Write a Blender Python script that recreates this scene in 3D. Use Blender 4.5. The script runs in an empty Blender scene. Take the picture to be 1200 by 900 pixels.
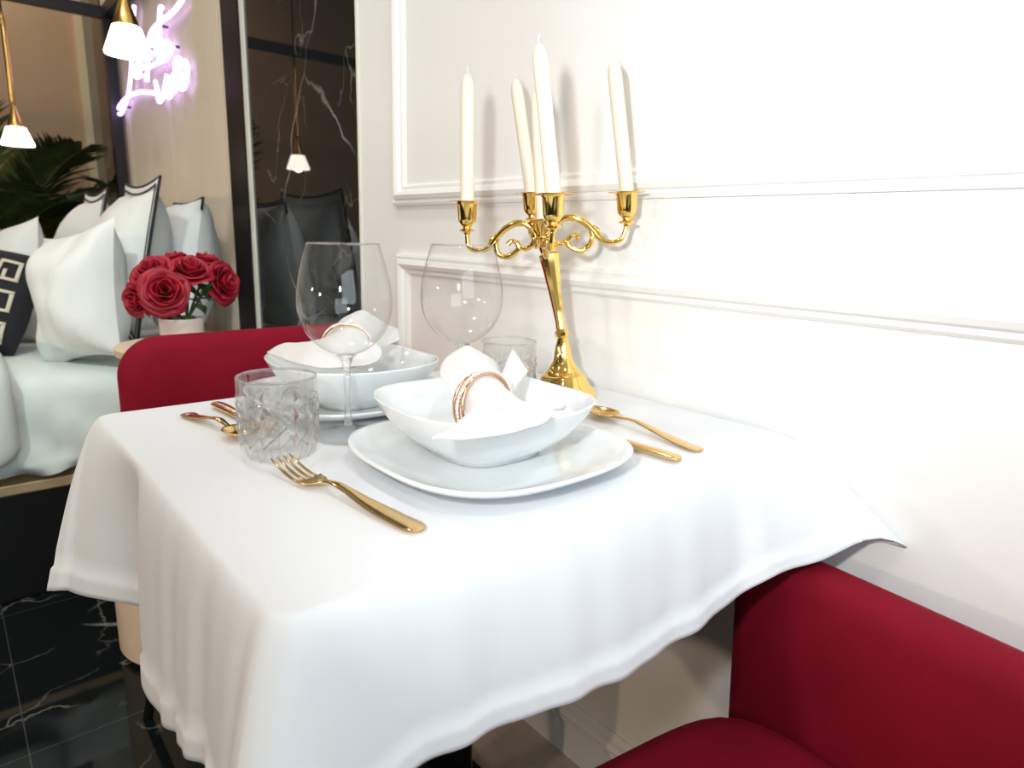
import bpy, math, random
from mathutils import Vector, Matrix, noise
random.seed(7)
scene = bpy.context.scene
col = scene.collection

# ------------------------------------------------------------------ camera
CAM = Vector((-0.826, -0.387, 0.995))
RIGHT = Vector((0.76198448, -0.6470637, 0.02623376))
DOWN = Vector((-0.12116619, -0.1822457, -0.97575881))
FWD = Vector((0.6361591, 0.74033443, -0.21727064))
cam_d = bpy.data.cameras.new('camera')
cam = bpy.data.objects.new('camera', cam_d)
col.objects.link(cam)
rot = Matrix((RIGHT, -DOWN, -FWD)).transposed()
cam.matrix_world = Matrix.Translation(CAM) @ rot.to_4x4()
cam_d.sensor_width = 36.0
cam_d.lens = 36.0 * 785.0 / 1200.0
cam_d.clip_start = 0.02
cam_d.dof.use_dof = True
cam_d.dof.focus_distance = 0.86
cam_d.dof.aperture_fstop = 6.0
scene.camera = cam

# ------------------------------------------------------------------ view, world and lights
scene.view_settings.view_transform = 'Standard'
scene.view_settings.look = 'None'
scene.view_settings.exposure = -0.08
scene.view_settings.gamma = 1.0
scene.view_settings.use_curve_mapping = False
w = bpy.data.worlds.new('world')
scene.world = w
w.use_nodes = True
w.node_tree.nodes['Background'].inputs[0].default_value = (1.0, 0.90, 0.80, 1)
w.node_tree.nodes['Background'].inputs[1].default_value = 0.12

def area(name, loc, target, size, power, color, shape='DISK', size_y=None):
    d = bpy.data.lights.new(name, 'AREA')
    d.shape = shape
    d.size = size
    if size_y: d.size_y = size_y
    d.energy = power
    d.color = color
    o = bpy.data.objects.new(name, d)
    col.objects.link(o)
    o.location = loc
    v = Vector(target) - Vector(loc)
    o.rotation_euler = v.to_track_quat('-Z', 'Y').to_euler()
    return o
# flash just above and left of the lens, its head turned towards the wall
fl_ = area('flash_light', CAM - RIGHT * 0.14 + Vector((0, 0, 0.12)), (0.0, 0.08, 1.32), 0.06, 4.7, (0.96, 0.985, 1.0))
fl_.data.spread = math.radians(122)
# cool fill light added behind the photographer for front-facing surfaces
area('front_fill_light', (-1.6, -3.3, 1.7), (-0.8, 1.5, 0.8), 2.2, 58.0, (0.84, 0.95, 1.0), 'RECTANGLE', 1.8)
# added cool light that brightens the bed, not an actual fitting
sp = area('bed_fill_light', (-1.5, 0.1, 2.60), (-0.55, 1.95, 0.70), 0.12, 4.0, (0.86, 1.0, 0.95))
sp.data.spread = math.radians(70)
# warm recessed spots in the ceiling
for lx, ly, pw in ((-0.6, -0.7, 7.5), (-0.6, 0.95, 6.4)):
    area('ceiling_spot_light', (lx, ly, 2.66), (lx, ly, 0), 0.14, pw, (0.97, 0.97, 1.0))
for lx, ly, pw in ((-1.9, 0.4, 6.0), (-1.9, -1.2, 6.0), (-0.9, 2.3, 6.0), (-1.9, 3.4, 2.5), (-0.5, 3.95, 4.5)):
    area('ceiling_spot_light', (lx, ly, 2.66), (lx, ly, 0), 0.14, pw, (1.0, 0.86, 0.70))
# warm fill lights added low across the room to reach under the table
for lx, ly, lz, pw in ((-3.3, 0.1, 1.25, 13.0), (-3.3, 1.3, 1.35, 12.0)):
    area('low_fill_light', (lx, ly, lz), (0, ly * 0.6, 0.4), 0.10, pw, (1.0, 0.75, 0.52))

# ------------------------------------------------------------------ helpers: objects
def tag(o, label=None, cat=None, group=None, kind=None):
    if label: o['label'] = label
    if cat: o['category'] = cat
    if group: o['group'] = group
    if kind: o['kind'] = kind
    return o

def thing(name, label, cat, loc=(0, 0, 0), group=None):
    o = bpy.data.objects.new(name, None)
    o.empty_display_size = 0.05
    col.objects.link(o)
    o.location = loc
    return tag(o, label, cat, group)

class MB:
    """collects vertices and faces and links them as one mesh object"""
    def __init__(self): self.v = []; self.f = []
    def add(self, verts, faces):
        n = len(self.v)
        self.v += [Vector(p) for p in verts]
        self.f += [tuple(i + n for i in f) for f in faces]
        return self
    def build(self, name, mat, parent=None, smooth=True, label=None, angle=None):
        off = Vector((0, 0, 0))
        p = parent
        while p is not None:
            off += p.location; p = p.parent
        me = bpy.data.meshes.new(name)
        me.from_pydata([tuple(q - off) for q in self.v], [], self.f)
        me.validate(); me.update()
        o = bpy.data.objects.new(name, me)
        col.objects.link(o)
        if parent is not None: o.parent = parent
        if mat: me.materials.append(mat)
        if smooth:
            for pl in me.polygons: pl.use_smooth = True
        if angle is not None and smooth:
            me.set_sharp_from_angle(angle=math.radians(angle))
        if label: o['label'] = label
        return o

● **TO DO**
For each line above that contains the word "scene", copy that line.

● **CORRECT RESPONSE**
Write a Blender Python script that recreates this scene in 3D. Use Blender 4.5. The script runs in an empty Blender scene. Take the picture to be 1200 by 900 pixels.
scene = bpy.context.scene
col = scene.collection
scene.camera = cam
scene.view_settings.view_transform = 'Standard'
scene.view_settings.look = 'None'
scene.view_settings.exposure = -0.08
scene.view_settings.gamma = 1.0
scene.view_settings.use_curve_mapping = False
scene.world = w